No Christmas season would be complete without hearing Barbra Streisand’s highly caffeinated version of “Jingle Bells”.  It’s as if before the recording of this song, she was told, “Okay, we only have the recording studio for two minutes.  As soon as you finish drinking your extra large espresso, we’ll start.”  The result must be heard to be enjoyed.  It brings me joy every time I hear it.

Christmas with The Rat Pack

“A Marshmallow World” from the CD “Christmas with The Rat Pack” portrays a lovely winter setting that makes me happy.  I wish it would snow enough to re-enact this song.

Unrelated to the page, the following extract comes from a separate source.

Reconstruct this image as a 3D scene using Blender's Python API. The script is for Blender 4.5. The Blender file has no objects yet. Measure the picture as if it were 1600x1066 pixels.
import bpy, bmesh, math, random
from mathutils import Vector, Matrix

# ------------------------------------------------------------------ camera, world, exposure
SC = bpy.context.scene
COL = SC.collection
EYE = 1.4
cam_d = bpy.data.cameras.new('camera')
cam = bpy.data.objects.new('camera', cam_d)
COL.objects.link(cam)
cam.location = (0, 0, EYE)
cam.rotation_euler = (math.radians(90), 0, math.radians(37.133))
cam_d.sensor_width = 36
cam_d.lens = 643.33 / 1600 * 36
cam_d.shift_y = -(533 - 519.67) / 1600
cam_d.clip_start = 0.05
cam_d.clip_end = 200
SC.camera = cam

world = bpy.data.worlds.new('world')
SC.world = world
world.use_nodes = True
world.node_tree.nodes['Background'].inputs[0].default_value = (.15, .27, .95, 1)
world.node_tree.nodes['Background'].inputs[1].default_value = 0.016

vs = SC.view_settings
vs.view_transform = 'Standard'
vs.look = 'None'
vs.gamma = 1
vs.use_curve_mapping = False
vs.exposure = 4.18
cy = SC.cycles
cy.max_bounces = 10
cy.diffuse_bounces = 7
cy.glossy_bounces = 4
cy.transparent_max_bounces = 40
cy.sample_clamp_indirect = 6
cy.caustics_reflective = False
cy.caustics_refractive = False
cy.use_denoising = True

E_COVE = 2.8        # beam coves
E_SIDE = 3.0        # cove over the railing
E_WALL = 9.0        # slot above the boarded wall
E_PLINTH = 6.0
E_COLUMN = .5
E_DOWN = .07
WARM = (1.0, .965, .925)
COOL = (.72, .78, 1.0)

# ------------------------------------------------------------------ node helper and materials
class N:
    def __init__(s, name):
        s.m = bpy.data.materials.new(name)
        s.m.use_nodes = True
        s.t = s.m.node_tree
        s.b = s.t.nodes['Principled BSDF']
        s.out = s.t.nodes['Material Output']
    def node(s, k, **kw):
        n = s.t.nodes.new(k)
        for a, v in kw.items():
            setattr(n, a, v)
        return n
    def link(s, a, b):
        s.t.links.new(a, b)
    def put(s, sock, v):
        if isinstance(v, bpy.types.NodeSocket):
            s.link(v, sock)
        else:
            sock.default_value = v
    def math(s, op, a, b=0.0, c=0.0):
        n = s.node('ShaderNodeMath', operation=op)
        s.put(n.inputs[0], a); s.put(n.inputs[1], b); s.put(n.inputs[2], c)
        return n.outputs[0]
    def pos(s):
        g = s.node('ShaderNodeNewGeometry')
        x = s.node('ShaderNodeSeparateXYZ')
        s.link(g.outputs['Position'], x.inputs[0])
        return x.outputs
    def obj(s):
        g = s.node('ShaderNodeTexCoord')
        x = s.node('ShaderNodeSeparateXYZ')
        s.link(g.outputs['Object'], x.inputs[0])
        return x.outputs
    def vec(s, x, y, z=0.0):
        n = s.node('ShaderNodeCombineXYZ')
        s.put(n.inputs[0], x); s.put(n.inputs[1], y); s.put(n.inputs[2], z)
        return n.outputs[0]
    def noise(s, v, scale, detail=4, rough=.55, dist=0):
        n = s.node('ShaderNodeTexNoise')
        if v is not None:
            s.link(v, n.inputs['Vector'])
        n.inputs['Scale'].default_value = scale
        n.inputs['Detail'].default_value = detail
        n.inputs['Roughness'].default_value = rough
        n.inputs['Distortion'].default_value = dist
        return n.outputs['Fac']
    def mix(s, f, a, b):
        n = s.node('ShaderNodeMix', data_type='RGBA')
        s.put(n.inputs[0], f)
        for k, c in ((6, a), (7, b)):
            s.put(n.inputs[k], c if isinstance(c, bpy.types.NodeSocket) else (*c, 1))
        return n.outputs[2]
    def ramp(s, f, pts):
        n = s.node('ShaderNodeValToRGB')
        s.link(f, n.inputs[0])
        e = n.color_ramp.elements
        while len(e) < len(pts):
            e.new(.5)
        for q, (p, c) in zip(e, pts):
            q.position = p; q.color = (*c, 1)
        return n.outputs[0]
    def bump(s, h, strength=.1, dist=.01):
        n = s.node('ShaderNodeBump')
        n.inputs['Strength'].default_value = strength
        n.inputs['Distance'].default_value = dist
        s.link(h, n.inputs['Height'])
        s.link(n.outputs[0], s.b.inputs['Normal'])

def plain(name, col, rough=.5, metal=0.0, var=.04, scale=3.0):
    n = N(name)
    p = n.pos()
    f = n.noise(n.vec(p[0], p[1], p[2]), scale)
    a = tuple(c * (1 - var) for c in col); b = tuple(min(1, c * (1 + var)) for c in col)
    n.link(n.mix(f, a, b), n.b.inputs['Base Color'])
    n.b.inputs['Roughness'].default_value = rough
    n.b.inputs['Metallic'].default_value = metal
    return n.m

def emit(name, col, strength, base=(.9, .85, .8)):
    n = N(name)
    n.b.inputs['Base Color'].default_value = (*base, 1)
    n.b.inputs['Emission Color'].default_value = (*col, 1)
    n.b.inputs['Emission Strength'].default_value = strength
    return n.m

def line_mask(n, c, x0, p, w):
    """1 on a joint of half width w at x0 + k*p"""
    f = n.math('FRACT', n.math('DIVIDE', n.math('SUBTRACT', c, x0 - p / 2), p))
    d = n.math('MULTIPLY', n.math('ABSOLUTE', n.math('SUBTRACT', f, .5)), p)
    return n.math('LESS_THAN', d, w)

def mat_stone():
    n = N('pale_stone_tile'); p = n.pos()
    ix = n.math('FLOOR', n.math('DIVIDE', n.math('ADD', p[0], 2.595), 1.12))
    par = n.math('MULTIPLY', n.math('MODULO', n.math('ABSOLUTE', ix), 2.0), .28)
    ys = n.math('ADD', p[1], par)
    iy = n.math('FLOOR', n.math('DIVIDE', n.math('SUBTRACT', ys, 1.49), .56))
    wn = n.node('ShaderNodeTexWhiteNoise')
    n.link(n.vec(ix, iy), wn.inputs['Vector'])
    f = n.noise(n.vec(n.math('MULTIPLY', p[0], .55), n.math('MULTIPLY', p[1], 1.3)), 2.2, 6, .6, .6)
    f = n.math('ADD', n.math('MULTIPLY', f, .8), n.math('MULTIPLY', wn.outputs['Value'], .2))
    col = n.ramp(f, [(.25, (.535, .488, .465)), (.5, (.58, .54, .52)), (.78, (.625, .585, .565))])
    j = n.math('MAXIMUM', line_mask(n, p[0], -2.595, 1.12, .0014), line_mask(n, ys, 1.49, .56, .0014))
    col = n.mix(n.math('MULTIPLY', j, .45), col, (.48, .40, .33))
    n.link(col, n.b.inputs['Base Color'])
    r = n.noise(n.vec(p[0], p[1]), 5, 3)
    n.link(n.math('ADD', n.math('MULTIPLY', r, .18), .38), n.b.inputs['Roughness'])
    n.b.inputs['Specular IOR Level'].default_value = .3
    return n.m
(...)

There are many versions of “Baby, It’s Cold Outside” but Dean Martin’s version is my favorite.  It is also on the CD “Christmas with The Rat Pack”.  Several of the lyrics (really, the whole scenerio of the song) are outdated but I still like this song.  The lyrics that always get me are the mention of death from pneumonia if the girlfriend leaves, very romantic.

Mob Hits Christmas

I put Louis Prima in the same category as Lou Monte (see my post on Lou Monte in Happy Month https://guitartrain.wordpress.com/2013/10/03/happy-month-on-the-guitar-train/ ).  Louis Prima’s novelty songs are fun like Lou Monte’s songs.  “Shake Hands with Santa Claus” is just a fun, upbeat song.  It can be found on the CD “Mob Hits Christmas” which sadly doesn’t contain Lou Monte’s “Dominick the Donkey (The Italian Christmas Donkey)”, another classic Christmas novelty song.  That song is on the first “Mob Hits” CD which was released before the “Mob Hits Christmas” CD.

There are many versions of the song “Sleigh Ride” but by far my favorite is by The Ronettes.  Their version is fast and fun.  It cuts out the slow, boring verses and ends with you wanting to hear more.

I haven’t heard every single Bruce Springsteen song but from the ones I have heard, he seems to be quite a serious person.  What I love about his version of “Santa Claus is Coming to Town” is he seems to be having so much fun.  It’s just a happy, energetic rocking song.

Guitar Train passengers, what are your favorite secular Christmas songs and why?